Start
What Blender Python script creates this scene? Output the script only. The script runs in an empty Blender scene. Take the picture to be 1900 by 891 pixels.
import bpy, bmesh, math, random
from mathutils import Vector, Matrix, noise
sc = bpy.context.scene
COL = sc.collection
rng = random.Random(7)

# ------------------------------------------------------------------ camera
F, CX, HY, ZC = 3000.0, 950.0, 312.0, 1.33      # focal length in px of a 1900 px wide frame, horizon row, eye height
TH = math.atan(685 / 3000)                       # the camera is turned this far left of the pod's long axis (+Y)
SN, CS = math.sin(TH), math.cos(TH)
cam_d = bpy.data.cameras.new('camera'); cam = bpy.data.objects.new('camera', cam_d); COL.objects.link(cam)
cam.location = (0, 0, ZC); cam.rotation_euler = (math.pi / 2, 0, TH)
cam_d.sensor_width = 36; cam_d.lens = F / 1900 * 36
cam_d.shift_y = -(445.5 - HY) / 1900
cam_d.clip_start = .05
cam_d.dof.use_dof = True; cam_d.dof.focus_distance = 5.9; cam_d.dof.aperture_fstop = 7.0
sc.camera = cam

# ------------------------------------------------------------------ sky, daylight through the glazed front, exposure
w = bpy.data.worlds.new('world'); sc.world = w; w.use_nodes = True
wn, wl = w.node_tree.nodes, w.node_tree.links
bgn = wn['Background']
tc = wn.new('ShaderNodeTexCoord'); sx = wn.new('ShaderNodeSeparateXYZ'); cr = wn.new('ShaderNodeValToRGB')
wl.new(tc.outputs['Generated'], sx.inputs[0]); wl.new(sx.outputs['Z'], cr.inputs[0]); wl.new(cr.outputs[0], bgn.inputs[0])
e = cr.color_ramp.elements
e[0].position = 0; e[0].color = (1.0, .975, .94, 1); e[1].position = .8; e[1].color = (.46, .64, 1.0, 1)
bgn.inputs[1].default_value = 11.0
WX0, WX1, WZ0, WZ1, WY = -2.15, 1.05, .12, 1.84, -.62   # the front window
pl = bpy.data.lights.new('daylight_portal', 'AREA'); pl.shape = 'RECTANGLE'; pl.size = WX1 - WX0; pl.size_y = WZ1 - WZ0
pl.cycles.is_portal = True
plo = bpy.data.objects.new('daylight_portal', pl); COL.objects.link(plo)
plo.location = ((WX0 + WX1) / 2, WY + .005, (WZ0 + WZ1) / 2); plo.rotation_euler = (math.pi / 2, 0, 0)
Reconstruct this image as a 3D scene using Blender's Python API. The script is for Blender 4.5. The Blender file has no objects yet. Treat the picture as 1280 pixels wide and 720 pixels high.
End
## Exercise directions
Output all preceding records character for character.

## Output of the exercise
What Blender Python script creates this scene? Output the script only. The script runs in an empty Blender scene. Take the picture to be 1900 by 891 pixels.
import bpy, bmesh, math, random
from mathutils import Vector, Matrix, noise
sc = bpy.context.scene
COL = sc.collection
rng = random.Random(7)

# ------------------------------------------------------------------ camera
F, CX, HY, ZC = 3000.0, 950.0, 312.0, 1.33      # focal length in px of a 1900 px wide frame, horizon row, eye height
TH = math.atan(685 / 3000)                       # the camera is turned this far left of the pod's long axis (+Y)
SN, CS = math.sin(TH), math.cos(TH)
cam_d = bpy.data.cameras.new('camera'); cam = bpy.data.objects.new('camera', cam_d); COL.objects.link(cam)
cam.location = (0, 0, ZC); cam.rotation_euler = (math.pi / 2, 0, TH)
cam_d.sensor_width = 36; cam_d.lens = F / 1900 * 36
cam_d.shift_y = -(445.5 - HY) / 1900
cam_d.clip_start = .05
cam_d.dof.use_dof = True; cam_d.dof.focus_distance = 5.9; cam_d.dof.aperture_fstop = 7.0
sc.camera = cam

# ------------------------------------------------------------------ sky, daylight through the glazed front, exposure
w = bpy.data.worlds.new('world'); sc.world = w; w.use_nodes = True
wn, wl = w.node_tree.nodes, w.node_tree.links
bgn = wn['Background']
tc = wn.new('ShaderNodeTexCoord'); sx = wn.new('ShaderNodeSeparateXYZ'); cr = wn.new('ShaderNodeValToRGB')
wl.new(tc.outputs['Generated'], sx.inputs[0]); wl.new(sx.outputs['Z'], cr.inputs[0]); wl.new(cr.outputs[0], bgn.inputs[0])
e = cr.color_ramp.elements
e[0].position = 0; e[0].color = (1.0, .975, .94, 1); e[1].position = .8; e[1].color = (.46, .64, 1.0, 1)
bgn.inputs[1].default_value = 11.0
WX0, WX1, WZ0, WZ1, WY = -2.15, 1.05, .12, 1.84, -.62   # the front window
pl = bpy.data.lights.new('daylight_portal', 'AREA'); pl.shape = 'RECTANGLE'; pl.size = WX1 - WX0; pl.size_y = WZ1 - WZ0
pl.cycles.is_portal = True
plo = bpy.data.objects.new('daylight_portal', pl); COL.objects.link(plo)
plo.location = ((WX0 + WX1) / 2, WY + .005, (WZ0 + WZ1) / 2); plo.rotation_euler = (math.pi / 2, 0, 0)
Reconstruct this image as a 3D scene using Blender's Python API. The script is for Blender 4.5. The Blender file has no objects yet. Treat the picture as 1280 pixels wide and 720 pixels high.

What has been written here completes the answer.